Accounting for Operating Assets
Concept: At acquisition, operating assets are capitalized at their historical cost. As the service potential of an operating asset declines, the cost of the asset is allocated as an expense among the accounting periods in which the asset is used and benefits are received.
Information: The Carroll Company manufactures a line of cranes, shovels, and hoists, all of which are electronically controlled. During 2009, the following transactions occurred:
a. On January 2, 2009, Carroll purchased a building by signing a note payable for $702,900. The building is expected to have a useful life of 30 years and a residual value of $3,900.
b. On January 3, Carroll purchased a delivery truck for $34,650 cash. The delivery truck is expected to have a useful life of five years and a $5,000 residual value.
c. Immediately after the acquisition, Carroll spent $5,350 on a new engine for the truck. After installing the engine, Carroll estimated that this expenditure increased the useful life of the truck to eight years. The residual value is still expected to be $5,000.
d. In order to assure a coal supply for its heating plant, Carroll acquired a small operat- ing coal mine for $1,980,000. Carroll estimated that the recoverable coal reserves at acquisition were 495,000 tons. Carroll's mine produced 40,000 tons of coal during 2009.

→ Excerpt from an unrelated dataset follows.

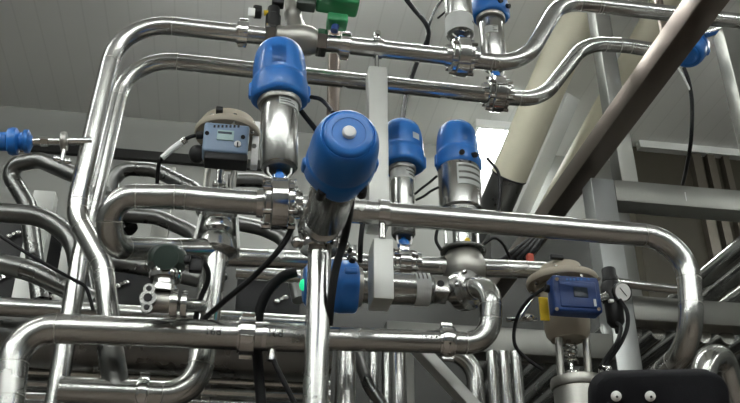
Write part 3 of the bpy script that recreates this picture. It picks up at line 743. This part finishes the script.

e. Carroll owns a patent that it purchased in 2008 for $100,000. The patent has 12 years remaining on its legal life but Carroll estimates its economic life to be 10 years. Carroll uses the straight-line amortization method.
Required:
1. Record the acquisition of the building and the delivery truck.
2. Compute and record a full year's depreciation expense for 2009 on the building (use the straight-line depreciation method) and on the truck (use the double-declining- balance depreciation method).
3. Compute and record 2009 depletion for the coal mine.
4. Compute and record the amortization expense on the patent for 2009 on a straightline basis.